(begin)

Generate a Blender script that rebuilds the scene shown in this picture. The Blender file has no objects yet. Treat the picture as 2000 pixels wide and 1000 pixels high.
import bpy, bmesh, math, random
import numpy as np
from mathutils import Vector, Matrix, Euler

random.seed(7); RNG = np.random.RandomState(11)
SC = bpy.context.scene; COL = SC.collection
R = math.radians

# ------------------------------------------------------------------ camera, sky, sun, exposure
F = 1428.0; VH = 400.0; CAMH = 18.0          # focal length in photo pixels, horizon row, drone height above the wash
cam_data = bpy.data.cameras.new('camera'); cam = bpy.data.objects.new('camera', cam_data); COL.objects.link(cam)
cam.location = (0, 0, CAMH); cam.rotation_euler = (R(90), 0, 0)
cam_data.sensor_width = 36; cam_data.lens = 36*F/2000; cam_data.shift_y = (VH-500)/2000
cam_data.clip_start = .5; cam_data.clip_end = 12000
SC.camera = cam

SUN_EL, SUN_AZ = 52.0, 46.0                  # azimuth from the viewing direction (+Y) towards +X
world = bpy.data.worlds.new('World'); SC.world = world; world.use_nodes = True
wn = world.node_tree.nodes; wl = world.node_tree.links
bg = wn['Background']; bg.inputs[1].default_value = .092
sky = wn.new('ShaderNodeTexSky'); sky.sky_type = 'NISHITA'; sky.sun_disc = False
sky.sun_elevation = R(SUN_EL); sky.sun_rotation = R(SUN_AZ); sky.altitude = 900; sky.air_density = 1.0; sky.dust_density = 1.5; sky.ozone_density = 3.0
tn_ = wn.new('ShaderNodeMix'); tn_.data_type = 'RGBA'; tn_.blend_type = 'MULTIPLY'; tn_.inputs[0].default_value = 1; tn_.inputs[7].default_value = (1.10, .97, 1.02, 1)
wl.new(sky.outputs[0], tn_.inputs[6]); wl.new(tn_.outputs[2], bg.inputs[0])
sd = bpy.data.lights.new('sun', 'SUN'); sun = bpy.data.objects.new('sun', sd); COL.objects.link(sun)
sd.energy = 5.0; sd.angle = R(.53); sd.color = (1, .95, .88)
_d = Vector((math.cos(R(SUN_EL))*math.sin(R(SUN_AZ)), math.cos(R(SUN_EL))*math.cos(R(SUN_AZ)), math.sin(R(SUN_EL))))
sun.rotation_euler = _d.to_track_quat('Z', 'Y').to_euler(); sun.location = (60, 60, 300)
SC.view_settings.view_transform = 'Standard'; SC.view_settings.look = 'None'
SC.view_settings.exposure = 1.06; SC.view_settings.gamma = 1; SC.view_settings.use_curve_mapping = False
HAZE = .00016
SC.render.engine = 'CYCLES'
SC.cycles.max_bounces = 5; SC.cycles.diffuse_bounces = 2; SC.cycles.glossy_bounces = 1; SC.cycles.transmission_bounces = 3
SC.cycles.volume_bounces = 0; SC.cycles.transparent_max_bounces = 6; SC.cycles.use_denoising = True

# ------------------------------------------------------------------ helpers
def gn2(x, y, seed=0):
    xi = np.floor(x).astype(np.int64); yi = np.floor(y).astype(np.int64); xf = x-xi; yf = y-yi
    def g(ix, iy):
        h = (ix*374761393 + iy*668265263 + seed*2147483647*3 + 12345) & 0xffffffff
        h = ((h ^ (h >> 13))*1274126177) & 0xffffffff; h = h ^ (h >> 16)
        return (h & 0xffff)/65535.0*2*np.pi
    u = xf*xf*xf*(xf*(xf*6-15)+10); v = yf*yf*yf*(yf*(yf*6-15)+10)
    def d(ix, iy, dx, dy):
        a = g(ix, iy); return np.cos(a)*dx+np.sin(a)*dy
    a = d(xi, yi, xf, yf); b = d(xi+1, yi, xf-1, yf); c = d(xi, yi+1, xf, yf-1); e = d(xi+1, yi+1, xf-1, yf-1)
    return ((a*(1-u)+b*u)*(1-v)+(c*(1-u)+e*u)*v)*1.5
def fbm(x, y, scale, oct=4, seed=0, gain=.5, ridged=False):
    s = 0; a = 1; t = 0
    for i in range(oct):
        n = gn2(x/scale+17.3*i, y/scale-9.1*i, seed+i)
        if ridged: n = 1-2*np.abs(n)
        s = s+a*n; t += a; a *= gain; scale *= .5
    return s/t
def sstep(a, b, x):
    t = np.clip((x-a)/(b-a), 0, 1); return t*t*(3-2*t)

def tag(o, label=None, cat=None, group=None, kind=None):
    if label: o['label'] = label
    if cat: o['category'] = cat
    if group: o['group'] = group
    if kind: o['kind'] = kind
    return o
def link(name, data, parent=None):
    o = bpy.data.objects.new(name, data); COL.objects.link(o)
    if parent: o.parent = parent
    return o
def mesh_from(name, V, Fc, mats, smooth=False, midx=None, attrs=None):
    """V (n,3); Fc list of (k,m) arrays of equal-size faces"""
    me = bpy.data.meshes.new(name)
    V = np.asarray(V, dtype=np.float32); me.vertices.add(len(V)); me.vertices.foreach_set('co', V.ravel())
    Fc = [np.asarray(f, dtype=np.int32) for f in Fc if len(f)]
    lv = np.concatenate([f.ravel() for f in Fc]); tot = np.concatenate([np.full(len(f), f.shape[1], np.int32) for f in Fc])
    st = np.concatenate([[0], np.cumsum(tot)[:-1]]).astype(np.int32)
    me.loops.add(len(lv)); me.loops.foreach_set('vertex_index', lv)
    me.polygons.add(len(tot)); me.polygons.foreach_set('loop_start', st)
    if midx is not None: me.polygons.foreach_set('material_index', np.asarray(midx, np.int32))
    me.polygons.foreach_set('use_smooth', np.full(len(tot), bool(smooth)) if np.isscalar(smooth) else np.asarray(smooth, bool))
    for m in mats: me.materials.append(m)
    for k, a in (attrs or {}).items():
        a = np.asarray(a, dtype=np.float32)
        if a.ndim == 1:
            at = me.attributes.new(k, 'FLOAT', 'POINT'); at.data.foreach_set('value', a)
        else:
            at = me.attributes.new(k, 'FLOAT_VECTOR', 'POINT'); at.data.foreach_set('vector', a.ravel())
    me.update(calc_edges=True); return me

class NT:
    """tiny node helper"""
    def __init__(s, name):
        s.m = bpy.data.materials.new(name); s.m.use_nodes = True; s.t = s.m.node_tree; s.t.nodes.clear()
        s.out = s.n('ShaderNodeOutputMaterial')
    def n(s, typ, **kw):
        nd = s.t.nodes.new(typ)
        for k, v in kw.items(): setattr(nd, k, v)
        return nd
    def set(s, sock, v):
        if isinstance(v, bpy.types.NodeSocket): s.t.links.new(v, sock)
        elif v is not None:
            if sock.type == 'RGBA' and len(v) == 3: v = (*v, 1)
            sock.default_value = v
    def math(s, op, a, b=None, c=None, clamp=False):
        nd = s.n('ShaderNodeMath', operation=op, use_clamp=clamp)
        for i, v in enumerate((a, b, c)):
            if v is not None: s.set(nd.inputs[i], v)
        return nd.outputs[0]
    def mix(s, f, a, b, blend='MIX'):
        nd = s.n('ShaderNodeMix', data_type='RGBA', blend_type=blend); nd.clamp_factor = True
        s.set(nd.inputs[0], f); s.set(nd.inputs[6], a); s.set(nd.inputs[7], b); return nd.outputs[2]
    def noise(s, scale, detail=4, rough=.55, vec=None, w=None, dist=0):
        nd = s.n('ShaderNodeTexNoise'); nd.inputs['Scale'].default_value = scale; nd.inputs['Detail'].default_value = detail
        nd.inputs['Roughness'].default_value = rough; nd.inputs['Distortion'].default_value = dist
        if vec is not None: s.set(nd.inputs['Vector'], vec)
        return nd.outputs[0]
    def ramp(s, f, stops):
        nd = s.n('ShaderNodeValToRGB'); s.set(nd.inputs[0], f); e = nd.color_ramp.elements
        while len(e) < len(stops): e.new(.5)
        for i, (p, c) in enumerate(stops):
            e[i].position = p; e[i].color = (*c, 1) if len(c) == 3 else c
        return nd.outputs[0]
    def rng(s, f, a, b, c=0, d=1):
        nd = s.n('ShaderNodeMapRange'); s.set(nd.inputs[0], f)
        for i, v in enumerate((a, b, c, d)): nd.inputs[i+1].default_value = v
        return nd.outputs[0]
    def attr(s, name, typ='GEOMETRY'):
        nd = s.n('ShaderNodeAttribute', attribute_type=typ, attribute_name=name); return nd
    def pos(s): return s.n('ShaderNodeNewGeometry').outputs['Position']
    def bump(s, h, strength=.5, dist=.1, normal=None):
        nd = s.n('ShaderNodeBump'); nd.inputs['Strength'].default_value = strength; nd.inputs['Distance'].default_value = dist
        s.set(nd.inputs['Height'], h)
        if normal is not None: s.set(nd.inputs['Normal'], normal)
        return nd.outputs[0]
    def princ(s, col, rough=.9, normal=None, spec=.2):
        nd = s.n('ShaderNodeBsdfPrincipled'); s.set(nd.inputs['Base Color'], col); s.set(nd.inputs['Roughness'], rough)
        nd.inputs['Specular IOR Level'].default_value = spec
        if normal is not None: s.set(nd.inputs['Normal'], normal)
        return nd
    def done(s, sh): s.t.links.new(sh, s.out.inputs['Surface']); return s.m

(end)

**Given request:**
Return, please, the lines of the data from the first through the line containing "from mathutils import Vector, Matrix, Euler", both kept, exactly as they stand and nothing more.

**Response to this task:**
Generate a Blender script that rebuilds the scene shown in this picture. The Blender file has no objects yet. Treat the picture as 2000 pixels wide and 1000 pixels high.
import bpy, bmesh, math, random
import numpy as np
from mathutils import Vector, Matrix, Euler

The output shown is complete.